21.3 Afwijken van de bouwregels
Het bevoegd gezag kan bij een omgevingsvergunning afwijken van het bepaalde in lid 21.2 voor het bouwen overeenkomstig de in lid 21.1 bedoelde andere daar voorkomende bestemming(en), mits:
-
a. hierdoor de veilgheid van de aardgastransportleiding niet wordt geschaad en er geen kwetsbare objecten worden toegelaten;
-
b. vooraf schriftelijk advies is ingewonnen bij de desbetreffende leidingbeheerder.
21.4 Omgevingsvergunning voor het uitvoeren van werken, geen bouwwerken zijnde, of van werkzaamheden
-
a. Het is verboden de volgende werken, geen bouwwerken zijnde, of werkzaamheden, geen normale onderhoudswerkzaamheden zijnde en niet zijnde werkzaamheden van ondergeschikte betekenis, uit te voeren, te doen of te laten uitvoeren, zonder of in afwijking van een omgevingsvergunning:
-
1. het planten van diepwortelende beplantingen of bomen;
-
2. het uitvoeren van heiwerkzaamheden of het op een andere manier ingraven of indrijven van voorwerpen;
-
3. het uitvoeren van grondwerkzaamheden;
-
4. het aanbrengen van oppervlakteverhardingen;
-
5. diepploegen;
-
6. het permanent opslaan van goederen waaronder ook begrepen het opslaan van afvalstoffen;
-
7. het wijzigen van het maaiveldniveau door ontgronding of ophoging;
-
8. het aanleggen van waterlopen of het vergraven, verruimen of dempen van bestaande waterlopen.
-
b.
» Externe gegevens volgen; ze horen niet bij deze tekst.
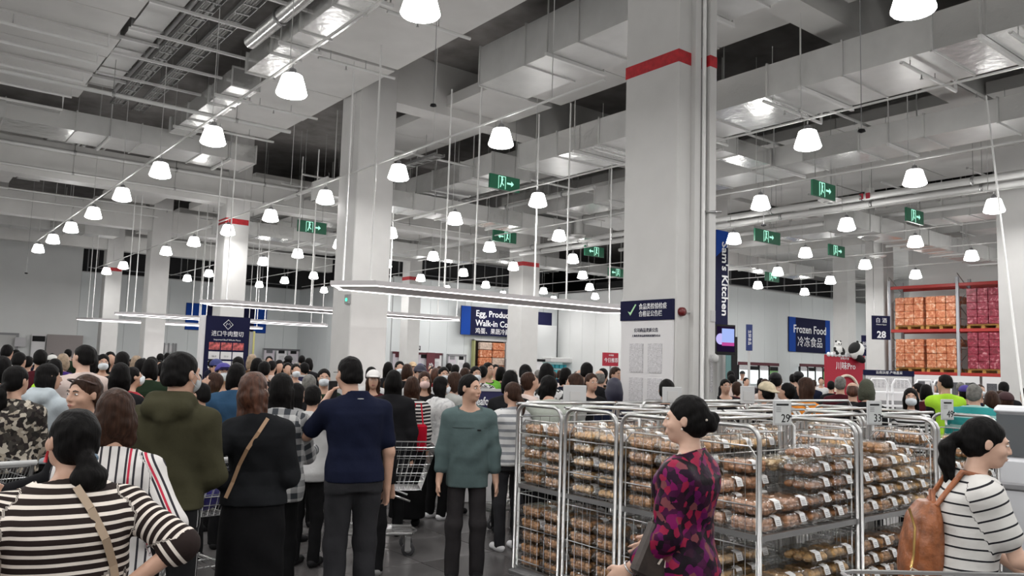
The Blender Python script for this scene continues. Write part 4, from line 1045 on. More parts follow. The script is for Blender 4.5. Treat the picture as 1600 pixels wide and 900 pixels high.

Het bevoegd gezag verleent de vergunning als bedoeld in sub a alleen indien:
-
1. geen schade ontstaat aan de gasleiding en/of het doelmatig functioneren van die leiding niet in gevaar wordt gebracht;
-
2. de veiligheid niet in gevaar wordt gebracht;
-
3. hierover vooraf advies van de leidingbeheerder is ingewonnen.
-
c. Geen omgevingsvergunning als bedoeld in sub a is vereist voor werken of werkzaamheden die:
-
1. op het moment van de inwerkingtreding van het bestemmingsplan in uitvoering waren of konden worden uitgevoerd krachtens een vóór dat tijdstip geldende of aangevraagde vergunning;
-
2. nodig zijn ten behoeve van de instandhouding en/of het onderhoud van de leiding.